In a candid Instagram post, she stated that people cannot be expected to spend years studying and earning degrees, only to struggle for meaningful opportunities.
Njoku noted that when survival becomes the priority, people will naturally go where opportunities exist. She blamed the system for making education feel like a bad investment, urging critics to stop blaming the people for adapting. She also described the situation as the slow death of intellectualism, warning that a nation that stops rewarding its teachers, doctors, engineers, and innovators is signing its own death warrant.
The actress further cautioned that while the rest of the world competes in artificial intelligence, robotics, and advanced research, Nigeria is creating an environment where young people are beginning to question whether education is worth the sacrifice.
She posited that the real crisis is not that some people are choosing different paths, but that a generation is being produced that no longer believes excellence pays.
She wrote:
"Stop calling it an 'Olodo uprising.'
What's happening isn't a celebration of ignorance. It's the consequence of a country that has steadily devalued education, excellence, and intellectual achievement.
You cannot expect people to spend years studying, graduate with first-class degrees, master's degrees, even PhDs, and then struggle to find meaningful opportunities or earn a decent living. When survival becomes the priority, people will naturally go where the opportunities are.
Don't blame the people for adapting.
Blame the system for making education feel like a bad investment."
"This is the slow death of intellectualism.
A nation that stops rewarding its teachers, doctors, engineers, scientists, researchers, and innovators is quietly signing its own death warrant. No country has ever built lasting prosperity by making knowledge less valuable than hype.

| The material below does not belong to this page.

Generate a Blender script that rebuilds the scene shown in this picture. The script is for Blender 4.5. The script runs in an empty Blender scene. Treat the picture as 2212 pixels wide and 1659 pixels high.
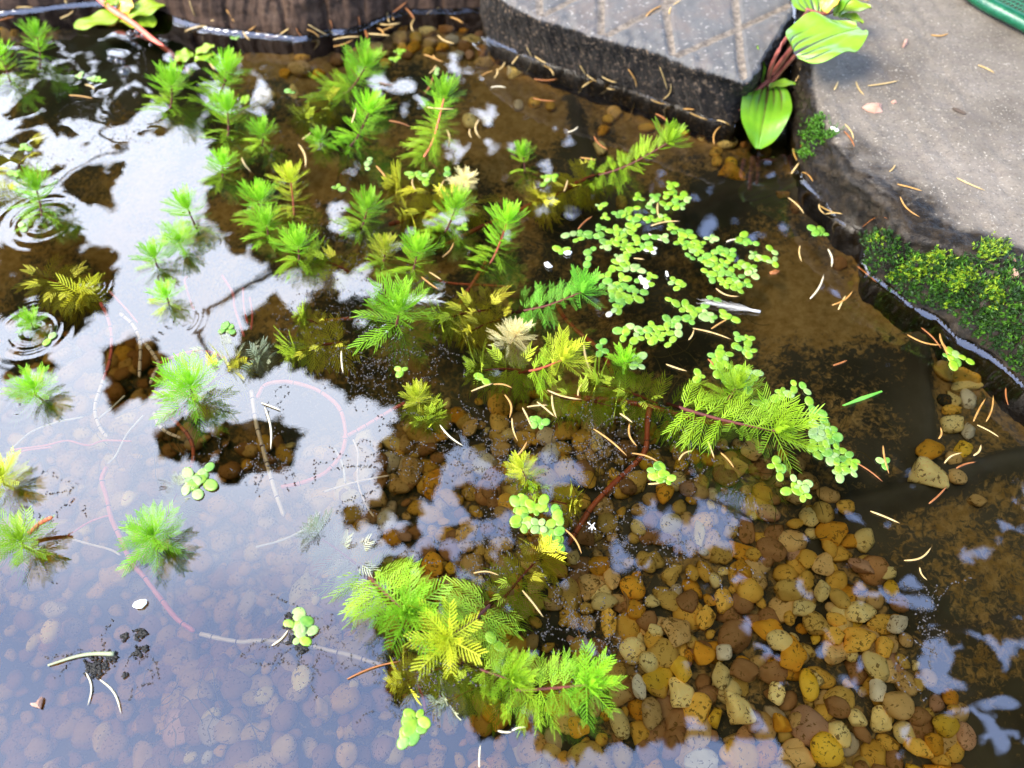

While the rest of the world is competing in artificial intelligence, robotics, biotechnology, and advanced research, we're busy creating an environment where many young people are beginning to question whether education is even worth the sacrifice."
"That should terrify us.
The real crisis isn't that some people are choosing different paths. The real crisis is that we're producing a generation that no longer believes excellence pays.
A society that makes intelligence optional and mediocrity profitable isn't witnessing an 'Olodo uprising.'
It's witnessing the slow death of its future."